The Eastern United States or the American East, is today defined by some as the states east of the Mississippi River, and is traditionally divided by the Ohio River and Appalachian Mountains into the South, the Old Northwest and the Northeast. The first two tiers of states west of the Mississippi have traditionally been considered part of the West, but can be amalgamated with states of the Old Northwest into what the Census Bureau defines as the Midwestern United States. It has been considered part of the Eastern United States in regional models that exclude a Central region.

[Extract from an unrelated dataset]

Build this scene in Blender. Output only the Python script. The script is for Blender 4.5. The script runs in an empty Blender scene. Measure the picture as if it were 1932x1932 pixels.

As of 2011, the estimated population of the 26 states east of the Mississippi (not including the small portions of Minnesota and Louisiana that are east of the river) plus Washington, D.C. totals 179,948,346 out of 308,745,358 in the whole nation (excluding the territory of Puerto Rico), or 58.28% of the U.S. population.
The Southern United States constitutes a large region in the south-eastern and south-central United States. Because of the region's unique cultural and historic heritage, including Native Americans; early European settlements of English, Scots-Irish, Scottish and German heritage ; importation of hundreds of thousands of enslaved Africans; growth of a large proportion of African Americans in the population, reliance on slave labor, and legacy of the Confederacy after the American Civil War, the South developed its own customs, literature, musical styles, and varied cuisines, that have profoundly shaped traditional American culture.The South's culture is deeply rooted in the American Civil War.